Prosecutors say Heller, a 43-year-old actor and resident of Van Nuys, took more than 500 pages of Diebold-related documents, including memos from the company's attorneys at the Jones Day law firm. The memos suggested that the company might have broken state law by providing Alameda County with voting machines that had not been certified by the state.

"This case is not about whistle-blowing. It's about theft of attorney-client privileged material from an attorney's office," Los Angeles County district attorney spokeswoman Sandi Gibbons said.

But activists and bloggers -- including the California Voter Foundation; Black Box Voting, an electronic voting group; and the liberal www.huffingtonpost.com website -- say the purloined documents, some of which turned up on the Oakland Tribune website, helped spur a state crackdown on Diebold.

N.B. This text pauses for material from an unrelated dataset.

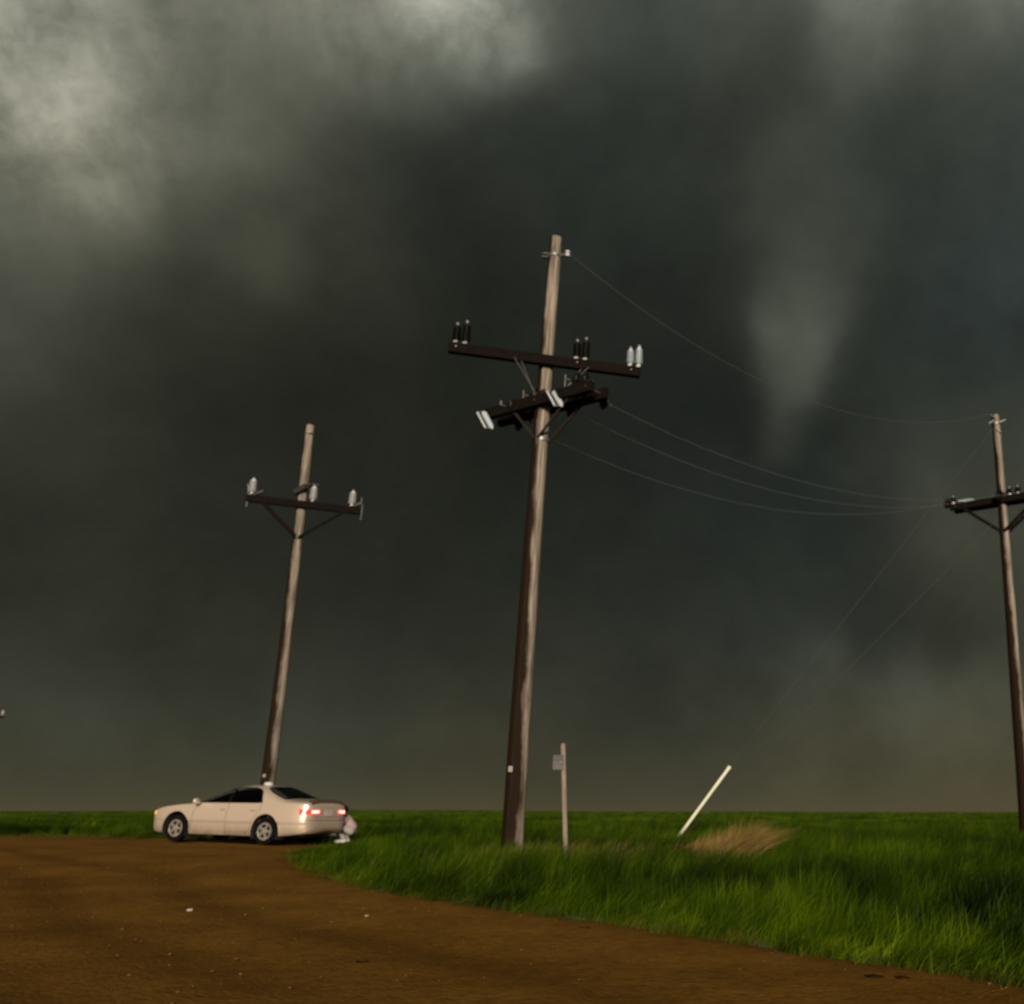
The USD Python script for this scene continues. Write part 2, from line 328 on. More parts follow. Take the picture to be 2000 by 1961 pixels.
soil = mat('field_soil', (.055, .085, .004), .95, nscale=2.0, namt=.5, bump=.5, bscale=8)
single('ground', (np.stack([X, Y, Z], -1).reshape(-1, 3), q), soil, True, kind='structure')

# the dirt road: a fine sheet whose rim follows the verge
h = .22
gx = np.arange(-48, 12, h); gy = np.arange(-2, 50, h)
X, Y = np.meshgrid(gx, gy, indexing='ij')
rd = road_dist(X, Y)
seen = (Y > -1.8)
ins = rd > 0
i, j = np.meshgrid(np.arange(len(gx) - 1), np.arange(len(gy) - 1), indexing='ij'); N = len(gy)
q = np.stack([i * N + j, (i + 1) * N + j, (i + 1) * N + j + 1, i * N + j + 1], -1).reshape(-1, 4)
q = q[ins.ravel()[q].any(1)]
used, inv = np.unique(q, return_inverse=True); q = inv.reshape(q.shape)
V = np.stack([X.ravel()[used], Y.ravel()[used]], 1); R = rd.ravel()[used].copy()
outside = R <= 0
pts = shapely.points(V[outside]); on = shapely.line_interpolate_point(EDGE_ALL, shapely.line_locate_point(EDGE_ALL, pts))
V[outside] = np.stack([shapely.get_x(on), shapely.get_y(on)], 1); R[outside] = 0
edge_d = shapely.distance(LineString([far_l] + E1[:1] + E2[3:] + [right]), shapely.points(V))
# ruts: shallow worn tracks that run with the road edge
RUTS = [(2.05, .24), (3.55, .3), (4.9, .26), (6.6, .3)]
wob = .35 * (meshkit.noise(np.c_[V * .18, np.zeros(len(V))], 3) - .5)
rz = sum(-.022 * np.exp(-((edge_d + wob - c) / w) ** 2) for c, w in RUTS)
nz = .02 * (meshkit.fbm(np.c_[V * .9, np.zeros(len(V))], 4, 5) - .5) + .018 * (meshkit.fbm(np.c_[V * 3.1, np.zeros(len(V))], 3, 9) - .5)
VZ = G0(V[:, 0], V[:, 1]) + rz + nz * np.clip(R / .3, 0, 1) + .004
fade = np.exp(-np.clip(np.hypot(V[:, 0], V[:, 1]) - 14, 0, None) / 14)
lip = np.exp(-((R + .04) / .20) ** 2) * (.55 + .9 * (meshkit.noise(np.c_[V * 1.3, np.zeros(len(V))], 8) - .2))
rut = lip.clip(0, 1) * 1.3 + sum(np.exp(-((edge_d + wob - c) / (w * 1.25)) ** 2) for c, w in RUTS) * (.45 + .55 * fade)
def road_material():
    n = {
     'geo': ('geometry', {}),
     'a': ('noise_texture', dict(scale=.55, detail=6., roughness=.6)),
     'b': ('noise_texture', dict(scale=7., detail=7., roughness=.7)),
     'ra': ('rgb_ramp', dict(ramp=[(.3, (.088, .0435, .0062)), (.5, (.120, .0600, .0088)), (.7, (.160, .0820, .0130))])),
     'rb': ('rgb_ramp', dict(ramp=[(.3, (.62, .6, .58)), (.5, (1., 1., 1.)), (.72, (1.25, 1.25, 1.25))])),
     'm1': ('mix_color', dict(blend_type='multiply', fac=.85)),
     'rut': ('attribute', dict(attribute='rut')),
     'rn': ('noise_texture', dict(scale=2.2, detail=5., roughness=.7)),
     'rr': ('map_range', dict(from_min=.32, from_max=.6, to_min=.3, to_max=1., clamp=True)),
     'rm': ('math', dict(math_type='multiply')),
     'rmm': ('math', dict(math_type='multiply', value2=.62, use_clamp=True)),
     'm2': ('mix_color', dict(b=(.046, .0220, .0042))),
     # gravel
     'v': ('voronoi_texture', dict(scale=24., feature='f1', randomness=1.)),
     'vr': ('rgb_ramp', dict(ramp=[(0., (.88, .88, .88)), (.5, (.92, .92, .92)), (.93, (1.04, 1.03, 1.02)), (1., (1.28, 1.26, 1.24))])),
     'sc': ('separate_color', {}),
     'm3': ('mix_color', dict(blend_type='multiply', fac=.8)),
     'bs': ('math', dict(math_type='multiply_add', value2=-.8)),
     'bp': ('bump', dict(strength=.4, distance=.02)),
     'p': ('principled_bsdf', dict(roughness=.95, specular_ior_level=.03)),
    }
    l = [('geo.position', 'a.vector'), ('geo.position', 'b.vector'), ('geo.position', 'rn.vector'), ('geo.position', 'v.vector'),
         ('a.fac', 'ra.fac'), ('b.fac', 'rb.fac'), ('ra.color', 'm1.a'), ('rb.color', 'm1.b'),
         ('rut.fac', 'rm.value1'), ('rn.fac', 'rr.value'), ('rr.result', 'rm.value2'), ('rm.value', 'rmm.value1'),
         ('m1.result', 'm2.a'), ('rmm.value', 'm2.fac'),
         ('v.color', 'sc.color'), ('sc.r', 'vr.fac'), ('m2.result', 'm3.a'), ('vr.color', 'm3.b'), ('m3.result', 'p.base_color'),
         ('v.distance', 'bs.value1'), ('b.fac', 'bs.value3'), ('bs.value', 'bp.height'), ('bp.normal', 'p.normal')]
    return usdkit.material(stage, '/World/Looks/dirt_road', n, l, surface='p.BSDF')
road = single('road', (np.c_[V, VZ], q), road_material(), True, kind='structure')
UsdGeom.PrimvarsAPI(road).CreatePrimvar('rut', Sdf.ValueTypeNames.FloatArray, 'vertex').Set(Vt.FloatArray.FromNumpy(np.clip(rut, 0, 1.3).astype(np.float32)))

# ------------------------------------------------------------------ utility poles
def insulator(hh=.34, r=.10, ribs=6):
    pr = [(0, 0), (r * .45, 0), (r * .45, hh * .08)]
    for k in range(ribs):
        a = hh * (.08 + .80 * k / ribs); b = hh * (.08 + .80 * (k + 1) / ribs)
        rr = r * (1 - .12 * k / ribs)
        pr += [(r * .5, a), (rr * .96, a + (b - a) * .25), (rr, a + (b - a) * .45), (rr * .8, a + (b - a) * .75), (r * .5, b)]
    pr += [(r * .5, hh * .9), (r * .42, hh * .98), (r * .2, hh), (0, hh)]
    return lathe(pr, 20)
def bell(r=.155, hh=.17):
    return lathe([(0, 0), (r * .3, 0), (r * .36, hh * .35), (r * .8, hh * .5), (r, hh * .82), (r * .97, hh * .9), (r * .7, hh * .86), (r * .3, hh * .95), (0, hh * .95)], 20)
def pole_mesh(base, top, r0, r1, seed):
    n = 60; t = np.linspace(0, 1, n); g = np.arange(28) * 2 * np.pi / 28
    base, top = np.asarray(base, float), np.asarray(top, float)
    cx = base + (top - base) * t[:, None]
    bend = .03 * np.sin(np.pi * t)[:, None] * np.array([math.cos(seed), math.sin(seed), 0]); cx = cx + bend
    r = r0 + (r1 - r0) * t
    v = cx[:, None] + np.stack([np.cos(g)[None] * r[:, None], np.sin(g)[None] * r[:, None], np.zeros((n, 28))], -1)
    v = v.reshape(-1, 3); c = np.repeat(cx, 28, 0)
    k = 1 + .09 * (meshkit.fbm(v * np.array([7, 7, .8]), 3, seed) - .5)
    v[:, :2] = c[:, :2] + (v[:, :2] - c[:, :2]) * k[:, None]
    i, j = np.meshgrid(np.arange(n - 1), np.arange(28), indexing='ij')
    q = np.stack([i * 28 + j, i * 28 + (j + 1) % 28, (i + 1) * 28 + (j + 1) % 28, (i + 1) * 28 + j], -1).reshape(-1, 4)
    f = np.vstack([q[:, [0, 1, 2]], q[:, [0, 2, 3]]])
    # a weathered, slightly domed top
    e = (n - 1) * 28; kk = np.arange(28)
    ring = v[e:] * 1.0; ring[:, :2] = top[:2] + (ring[:, :2] - top[:2]) * .86; ring[:, 2] += .018
    a = len(v); v = np.vstack([v, ring, top + [0, 0, .03]])
    f = np.vstack([f, np.stack([e + kk, e + (kk + 1) % 28, a + (kk + 1) % 28], 1), np.stack([e + kk, a + (kk + 1) % 28, a + kk], 1), np.stack([a + kk, a + (kk + 1) % 28, np.full(28, a + 28)], 1)])
    return trimesh.Trimesh(v, f, process=False)
def bolt(p, d, L, r=.012): return place(trimesh.creation.cylinder(r, L, sections=8), p, d)

class PoleBuilder:
    def __init__(s, base, top, label, seed, r0=.19, r1=.125, group=None):
        s.base, s.top = np.asarray(base, float), np.asarray(top, float)
        s.t = Thing('utility_pole', s.base, label, 'utility pole', group)
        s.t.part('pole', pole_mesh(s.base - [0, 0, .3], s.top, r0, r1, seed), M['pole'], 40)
    def at(s, z): 
        k = (z - s.base[2]) / (s.top[2] - s.base[2]); return s.base + (s.top - s.base) * k
    def arm(s, a, b, w=.12, h=.16, mat_='timber', label=None):
        s.t.part('crossarm', beam(a, b, w, h, .012), M[mat_], False, label=label)
    def brace(s, a, b, w=.045, h=.045, m='steel'): s.t.part('brace', beam(a, b, w, h, .006), M[m], False)
    def post(s, p, hh=.34, r=.1, m='dark_porcelain', d=(0, 0, 1), foot=True, ribs=6):
        d = np.asarray(d, float) / np.linalg.norm(d)
        path = s.t.part('insulator', place(insulator(hh, r, ribs), np.asarray(p) + d * .05, d), M[m], 40)
        if foot: s.t.part('bracket', place(bbox((.13, .09, .045), .006), np.asarray(p) + d * .022, d), M['steel'], False, parent=path)
        s.t.part('cap', place(lathe([(0, 0), (.035, 0), (.04, .02), (.03, .05), (0, .055)], 12), np.asarray(p) + d * (.05 + hh - .005), d), M['steel'], 40, parent=path)
    def string(s, p, d, n=2):
        """a dead-end string of bell discs along d"""
        d = np.asarray(d, float) / np.linalg.norm(d); p = np.asarray(p, float); L = .12 + .17 * n + .12
        path = s.t.part('dead_end_link', cat([tube([p, p + d * L], .014, 8), place(trimesh.creation.torus(.03, .009, 14, 8), p + d * .03, (0, 0, 1))]), M['steel'], 40)
        for k in range(n): s.t.part('bell_insulator', place(bell(), p + d * (.12 + .17 * k), d), M['dark_porcelain'], 40, parent=path)
        return p + d * L
    def cutout(s, p, d, L=.5):
        """a fuse cutout: ribbed porcelain body and the fuse barrel beside it"""
        d = np.asarray(d, float) / np.linalg.norm(d); p = np.asarray(p, float)
        side = np.cross(d, (0, 0, 1.)); side /= np.linalg.norm(side); side = np.array([side[0], side[1], 0]) 
        off = np.array([-.13, .02, 0])
        path = s.t.part('fuse_cutout', place(insulator(L, .065, 9), p, d), M['grey_porcelain'], 40)
        s.t.part('fuse_barrel', tube([p + off, p + off + d * L * .92], .022, 10), M['white_porcelain'], 40, parent=path)
        s.t.part('contact', beam(p, p + off, .03, .03), M['steel'], False, parent=path)
        s.t.part('contact', beam(p + d * L * .92, p + off + d * L * .92, .03, .03), M['steel'], False, parent=path)
    def band(s, z, r, hh=.05):
        c = s.at(z); s.t.part('pole_band', place(lathe([(r, -hh / 2), (r + .008, -hh / 2), (r + .008, hh / 2), (r, hh / 2)], 28), c), M['steel'], 40)
    def plate(s, p, w, hh, d=(0, -1, 0), m='tag', name='tag'):
        s.t.part(name, place(bbox((w, hh, .012), .003), p, d), M[m], False)

unit = lambda v: np.asarray(v, float) / np.linalg.norm(v)
def gz(x, y): return float(G(np.array([x]), np.array([y]))[0])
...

"People should be thanking Stephen Heller because ultimately he helped our secretary of state stop illegal acts by Diebold," said Cindy Coen, legal director of the Electronic Frontier Foundation, a digital rights group based in San Francisco.

Heller has pleaded not guilty to three counts of felony access to computer data, commercial burglary and receiving stolen property.

Although state law protects whistle-blowers from retaliation by employers, it does not preclude criminal prosecution.

On the advice of his lawyer, Heller declined to discuss the facts of his case, but agreed to talk more generally.

Brought up in a small dairy farming town in upstate New York, Heller moved to Los Angeles in 1997 after years of waiting tables and performing in small theaters in Chicago. Heller said he had stopped just short of finishing a theater degree at DePaul University to dedicate himself to an acting career.